Des débats compliqués en perspective
Jusque-là secrète et impénétrable, la Commission nationale de réforme des institutions a décidé enfin de communiquer à partir de cette semaine. Des occasions, avec les partis politiques, la société civile et la presse, de dévoiler la part d'ombre qu'elle entretient sur les orientations susceptibles d'être proposées aux différents acteurs.
La Commission nationale de réforme des institutions (Cnri) a-t-elle été sensible aux critiques formulées par une partie de l’opinion publique ? A trois mois du dépôt de ses conclusions sur la table du président de la République, la commission dirigée par Amadou Makhtar Mbow et dont la démarche était jugée assez peu inclusive, s’ouvre (enfin) au public.

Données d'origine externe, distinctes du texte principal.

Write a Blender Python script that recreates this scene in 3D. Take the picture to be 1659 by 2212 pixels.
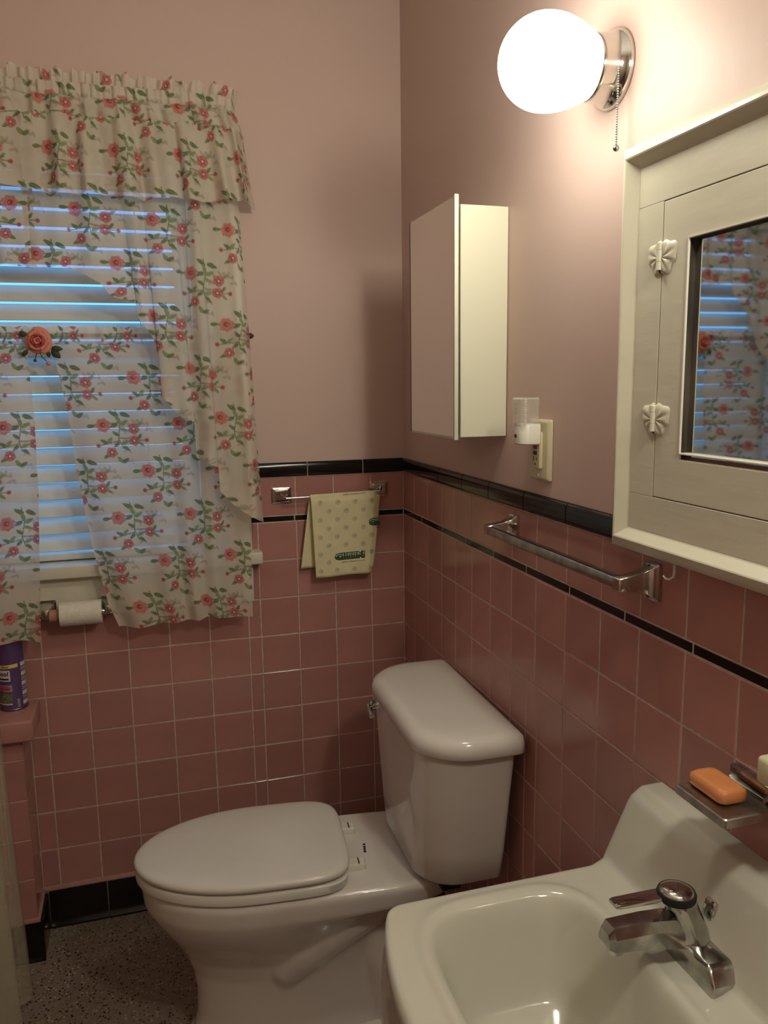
import bpy, bmesh, math, random
import numpy as np
from mathutils import Matrix, Vector

for o in list(bpy.data.objects):
    bpy.data.objects.remove(o, do_unlink=True)
scene = bpy.context.scene
COL = scene.collection
PI = math.pi

# ------------------------------------------------------------------ camera
cam_data = bpy.data.cameras.new('camera')
cam = bpy.data.objects.new('camera', cam_data)
COL.objects.link(cam)
cam_data.sensor_fit = 'HORIZONTAL'
cam_data.sensor_width = 36.0
cam_data.lens = 1738.8 * 36.0 / 1659.0
cam_data.clip_start = 0.02
RX = Vector((0.95778699, -0.28719663, -0.01273506))
UX = Vector((0.05753876, 0.14810972, 0.9872957))
FX = Vector((0.28166181, 0.94635174, -0.1583825))
m = Matrix.Identity(4)
for i in range(3):
    m[i][0] = RX[i]; m[i][1] = UX[i]; m[i][2] = -FX[i]
m[0][3], m[1][3], m[2][3] = -0.72185, -2.22371, 1.48566
cam.matrix_world = m
scene.camera = cam

# ------------------------------------------------------------------ world, exposure
SKY_STRENGTH = 1.9
LAMP_STRENGTH = (36.0, 95.0)    # near and far sconce
LAMP_COLOR = (1.0, 0.965, 0.81)
world = bpy.data.worlds.new('dusk_sky')
scene.world = world
world.use_nodes = True
bg = world.node_tree.nodes['Background']
bg.inputs[0].default_value = (0.13, 0.42, 1.0, 1)
bg.inputs[1].default_value = SKY_STRENGTH
scene.view_settings.view_transform = 'Standard'
scene.view_settings.look = 'None'
scene.view_settings.gamma = 1.0
scene.view_settings.use_curve_mapping = False
scene.view_settings.exposure = 0.30

# ------------------------------------------------------------------ materials
MATS = {}
def mat(name, color, rough=0.5, metal=0.0, vary=0.0, vscale=20.0, bump=0.0, bscale=60.0,
        coat=0.0, rand=0.0, trans=0.0, ior=1.45, stretch=None, spec=0.5, color2=None):
    """Principled material with procedural variation and relief."""
    if name in MATS: return MATS[name]
    mt = bpy.data.materials.new(name); mt.use_nodes = True
    nt = mt.node_tree; N = nt.nodes; L = nt.links
    b = N['Principled BSDF']
    b.inputs['Roughness'].default_value = rough
    b.inputs['Metallic'].default_value = metal
    b.inputs['IOR'].default_value = ior
    b.inputs['Coat Weight'].default_value = coat
    b.inputs['Coat Roughness'].default_value = 0.06
    b.inputs['Transmission Weight'].default_value = trans
    b.inputs['Specular IOR Level'].default_value = spec
    tc = N.new('ShaderNodeTexCoord')
    vec = tc.outputs['Object']
    if stretch:
        mp = N.new('ShaderNodeMapping'); mp.inputs['Scale'].default_value = stretch
        L.new(vec, mp.inputs['Vector']); vec = mp.outputs['Vector']
    c2 = color2 if color2 else tuple(max(0, c * (1 - vary)) for c in color)
    nz = N.new('ShaderNodeTexNoise'); nz.inputs['Scale'].default_value = vscale; nz.inputs['Detail'].default_value = 4
    L.new(vec, nz.inputs['Vector'])
    ramp = N.new('ShaderNodeMix'); ramp.data_type = 'RGBA'
    ramp.inputs[6].default_value = (*c2, 1); ramp.inputs[7].default_value = (*color, 1)
    mr = N.new('ShaderNodeMapRange'); mr.inputs[1].default_value = 0.35; mr.inputs[2].default_value = 0.65
    L.new(nz.outputs['Fac'], mr.inputs[0]); L.new(mr.outputs[0], ramp.inputs[0])
    out = ramp.outputs[2]
    if rand > 0:
        oi = N.new('ShaderNodeObjectInfo')
        r2 = N.new('ShaderNodeMapRange'); r2.inputs[3].default_value = 1 - rand; r2.inputs[4].default_value = 1 + rand
        L.new(oi.outputs['Random'], r2.inputs[0])
        hs = N.new('ShaderNodeHueSaturation'); L.new(r2.outputs[0], hs.inputs['Value']); L.new(out, hs.inputs['Color'])
        out = hs.outputs['Color']
    L.new(out, b.inputs['Base Color'])
    if bump > 0:
        n2 = N.new('ShaderNodeTexNoise'); n2.inputs['Scale'].default_value = bscale; n2.inputs['Detail'].default_value = 3
        L.new(vec, n2.inputs['Vector'])
        bp = N.new('ShaderNodeBump'); bp.inputs['Strength'].default_value = bump; bp.inputs['Distance'].default_value = 0.002
        L.new(n2.outputs['Fac'], bp.inputs['Height']); L.new(bp.outputs[0], b.inputs['Normal'])
    MATS[name] = mt
    return mt

PINK_PAINT = mat('pink_wall_paint', (0.600, 0.445, 0.388), 0.45, vary=0.03, vscale=2.5, bump=0.14, bscale=55, spec=0.22)
CEIL_PAINT = mat('ceiling_paint', (0.82, 0.80, 0.76), 0.7, vary=0.03)
TILE = mat('pink_glazed_tile', (0.445, 0.215, 0.185), 0.16, vary=0.10, vscale=9, rand=0.06, bump=0.05, bscale=14)
GROUT = mat('grout', (0.62, 0.47, 0.38), 0.85, vary=0.25, vscale=60)
BLACK = mat('black_glazed_tile', (0.006, 0.0055, 0.005), 0.12, bump=0.05, bscale=18)
WHITE_WOOD = mat('white_painted_wood', (0.66, 0.62, 0.50), 0.38, vary=0.05, bump=0.25, bscale=30, stretch=(1, 0.3, 1))
CREAM_WOOD = mat('cream_gloss_paint', (0.64, 0.60, 0.47), 0.34, vary=0.06, vscale=8, bump=0.30, bscale=26, stretch=(1, 0.5, 2))
DARK_WOOD = mat('bare_dark_wood', (0.075, 0.055, 0.035), 0.7, vary=0.7, vscale=40, stretch=(1, 1, 0.2))
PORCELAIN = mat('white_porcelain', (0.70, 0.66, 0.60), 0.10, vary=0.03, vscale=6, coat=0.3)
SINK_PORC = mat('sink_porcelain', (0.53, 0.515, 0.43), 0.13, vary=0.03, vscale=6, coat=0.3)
SEAT_PLASTIC = mat('seat_plastic', (0.68, 0.65, 0.58), 0.22, vary=0.02)
CHROME = mat('chrome', (0.62, 0.60, 0.56), 0.09, 1.0, vary=0.12, vscale=25)
CHROME_WORN = mat('worn_chrome', (0.55, 0.54, 0.51), 0.16, 1.0, vary=0.35, vscale=45)
CHROME_DULL = mat('dull_chrome', (0.60, 0.58, 0.54), 0.34, 1.0, vary=0.4, vscale=30)
MIRROR = mat('mirror_glass', (0.80, 0.80, 0.78), 0.012, 1.0)
OLD_MIRROR = mat('aged_mirror_glass', (0.60, 0.60, 0.57), 0.03, 1.0)
CREAM_METAL = mat('cream_enamel', (0.66, 0.64, 0.50), 0.35, vary=0.03, vscale=5)
IVORY = mat('ivory_plastic', (0.62, 0.56, 0.37), 0.35)
WHITE_PL = mat('white_plastic', (0.70, 0.67, 0.58), 0.35)

RED_PL = mat('red_button', (0.25, 0.04, 0.03), 0.4)
DARK_PL = mat('dark_plastic', (0.012, 0.012, 0.012), 0.45)
BROWN_WOOD = mat('brown_finial_wood', (0.10, 0.045, 0.022), 0.4, vary=0.4)
SOAP = mat('orange_soap', (0.60, 0.22, 0.075), 0.45, vary=0.12, vscale=30, bump=0.2, bscale=40)
PAPER = mat('toilet_paper', (0.74, 0.69, 0.58), 0.95, vary=0.06, vscale=80, bump=0.5, bscale=200)
CARDBOARD = mat('cardboard', (0.42, 0.22, 0.14), 0.9)
BLIND_WHITE = mat('blind_slat', (0.70, 0.68, 0.60), 0.5, vary=0.03)
PURPLE = mat('purple_can', (0.115, 0.060, 0.170), 0.35, 0.2, vary=0.15, vscale=30)
YELLOW = mat('yellow_label', (0.70, 0.56, 0.16), 0.5)
LABEL_WHITE = mat('white_label', (0.62, 0.58, 0.55), 0.5)
LABEL_BLACK = mat('black_print', (0.012, 0.012, 0.014), 0.5)
LABEL_RED = mat('red_label', (0.42, 0.04, 0.05), 0.5)
LABEL_GREEN = mat('green_label', (0.20, 0.22, 0.10), 0.5, vary=0.6, vscale=150)
LABEL_PALE = mat('pale_label', (0.36, 0.30, 0.40), 0.5, vary=0.4, vscale=60)
STEEL = mat('can_rim_steel', (0.2, 0.18, 0.18), 0.35, 1.0)
CLOTH = mat('yellow_cleaning_cloth', (0.74, 0.68, 0.42), 0.9, vary=0.10, vscale=18, bump=0.3, bscale=300)
PRINT_DARK = mat('dark_green_print', (0.012, 0.030, 0.022), 0.8)
PRINT_GREEN = mat('green_print', (0.045, 0.13, 0.055), 0.8)
PRINT_LIGHT = mat('light_green_print', (0.40, 0.44, 0.30), 0.8)
PRINT_ICON = mat('sage_print', (0.20, 0.215, 0.14), 0.8, vary=0.3, vscale=40)
ROSE_P = mat('rose_petal', (0.68, 0.20, 0.17), 0.7, vary=0.0, color2=(0.66, 0.26, 0.14), vscale=40)
ROSE_O = mat('rose_outer_petal', (0.70, 0.27, 0.20), 0.7, vary=0.15, vscale=50)
ROSE_D = mat('rose_heart', (0.48, 0.075, 0.085), 0.7, vary=0.3, vscale=60)
LEAF = mat('fabric_leaf', (0.055, 0.065, 0.025), 0.7, vary=0.3, vscale=60)
RUBBER = mat('black_rubber', (0.01, 0.01, 0.01), 0.7)
DOOR_PAINT = mat('door_paint', (0.62, 0.56, 0.46), 0.4, vary=0.03)

def terrazzo():
    mt = bpy.data.materials.new('terrazzo'); mt.use_nodes = True
    nt = mt.node_tree; N = nt.nodes; L = nt.links
    b = N['Principled BSDF']; b.inputs['Roughness'].default_value = 0.38
    tc = N.new('ShaderNodeTexCoord')
    cur = None
    base = N.new('ShaderNodeTexNoise'); base.inputs['Scale'].default_value = 60
    L.new(tc.outputs['Object'], base.inputs['Vector'])
    mx = N.new('ShaderNodeMix'); mx.data_type = 'RGBA'
    mx.inputs[6].default_value = (0.175, 0.135, 0.105, 1); mx.inputs[7].default_value = (0.275, 0.220, 0.170, 1)
    L.new(base.outputs['Fac'], mx.inputs[0]); cur = mx.outputs[2]
    for sc, thr, cols in ((150, 0.42, [(0.0, (0.02, 0.015, 0.012)), (0.30, (0.30, 0.23, 0.15)), (0.55, (0.14, 0.085, 0.05)), (0.75, (0.42, 0.36, 0.27)), (0.9, (0.16, 0.10, 0.055))]),
                          (85, 0.26, [(0.0, (0.018, 0.014, 0.012)), (0.38, (0.22, 0.13, 0.07)), (0.6, (0.38, 0.33, 0.25)), (0.85, (0.10, 0.07, 0.045))])):
        v = N.new('ShaderNodeTexVoronoi'); v.inputs['Scale'].default_value = sc
        L.new(tc.outputs['Object'], v.inputs['Vector'])
        sep = N.new('ShaderNodeSeparateColor'); L.new(v.outputs['Color'], sep.inputs[0])
        cr = N.new('ShaderNodeValToRGB'); cr.color_ramp.interpolation = 'CONSTANT'
        e = cr.color_ramp.elements
        e[0].position = cols[0][0]; e[0].color = (*cols[0][1], 1)
        e[1].position = cols[1][0]; e[1].color = (*cols[1][1], 1)
        for ps, c in cols[2:]:
            k = e.new(ps); k.color = (*c, 1)
        L.new(sep.outputs[0], cr.inputs[0])
        ml = N.new('ShaderNodeMath'); ml.operation = 'LESS_THAN'; ml.inputs[1].default_value = thr
        L.new(v.outputs['Distance'], ml.inputs[0])
        gt = N.new('ShaderNodeMath'); gt.operation = 'GREATER_THAN'; gt.inputs[1].default_value = 0.45
        L.new(sep.outputs[1], gt.inputs[0])
        mu = N.new('ShaderNodeMath'); mu.operation = 'MULTIPLY'
        L.new(ml.outputs[0], mu.inputs[0]); L.new(gt.outputs[0], mu.inputs[1])
        mm = N.new('ShaderNodeMix'); mm.data_type = 'RGBA'
        L.new(mu.outputs[0], mm.inputs[0]); L.new(cur, mm.inputs[6]); L.new(cr.outputs[0], mm.inputs[7])
        cur = mm.outputs[2]
    L.new(cur, b.inputs['Base Color'])
    return mt
TERRAZZO = terrazzo()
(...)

Elle a prévu cette semaine, en effet, une série de «rencontres d’informations» avec la presse, les partis politiques et les organisations de la société civile. Et les débats pourraient être houleux ou, à tout le moins, vifs, au regard des positions exprimées par certains secteurs de la vie politique et sociale nationale.
Nombreux sont aujourd'hui les Sénégalais qui doutent de la pertinence de cette commission dont le travail semble avoir été déjà fait. C’est par exemple le point de vue de Me Mame Adama Guèye, membre du M23, qui parle de «redondance» par rapport aux conclusions générales dégagées par les Assisses nationales alors que le chef de l'Etat s’était pourtant engagé à accepter les dites conclusions «sans réserves». C'était dans l'entre-deux tours de la présidentielle du 25 février. «Je ne vois pas ce que la Commission peut apporter de nouveau aux assises nationales», avait déclaré l’ancien patron du Forum civil dans une interview accordée à EnQuête. «Il revient au président de la République de prendre ses responsabilités et de prendre ce qu’il veut des conclusions des Assises. Il ne faut pas, par le détour d’une commission, donner l’impression que c’est celle-ci qui a proposé une feuille de route (alors que) c’est le président de la République (…) Il y a urgence de trancher la question», poursuivait l’avocat.
Et parmi les urgences, il y a la réduction du mandat du président de la République de 7 à 5 ans, ainsi que le cumul des fonctions de président de la République et de chef de parti. Mais si Macky Sall a réaffirmé à plusieurs reprises sa volonté de respecter sa promesse de revenir au quinquennat, il n'est pas acquis qu’il quitte la tête de son «jeune parti». A moins que la Cnri ne lui accorde une…dérogation à propos du cumul.
Autre question aux multiples enjeux, c’est celle du mandat du président de l’Assemblée nationale qui arrive à expiration le 31 juillet 2013. Plusieurs positions s’opposent au sein de la mouvance présidentielle. Pour des raisons très strictement politiques, plusieurs responsables de l’Apr veulent le maintien de la durée actuelle tandis d’autres partis comme Rewmi militent en faveur du retour immédiat au quinquennat pour plus de «stabilité de l’institution» que représente l’Assemblée nationale. D’ailleurs, ses députés ont annoncé le dépôt d’une proposition de loi dans ce sens. Une initiative que le Secrétaire général du gouvernement a assimilé à de la «politique politicienne». «Quand on est dans une perspective de recadrage institutionnel et judiciaire, on ne peut pas fonctionner comme si on n’avait pas de perspective en faisant du tripatouillage, du cas par cas. C’est ce qui déstructure notre société», avait répondu Seydou Guèye. «Sur la base de nouvelles orientations données par le président de la République, nous avons une possibilité de discuter de manière plus structurée». Autrement dit, cette question fait déjà partie de l'agenda de la commission Mbow chargée d'en dégager une appréciation.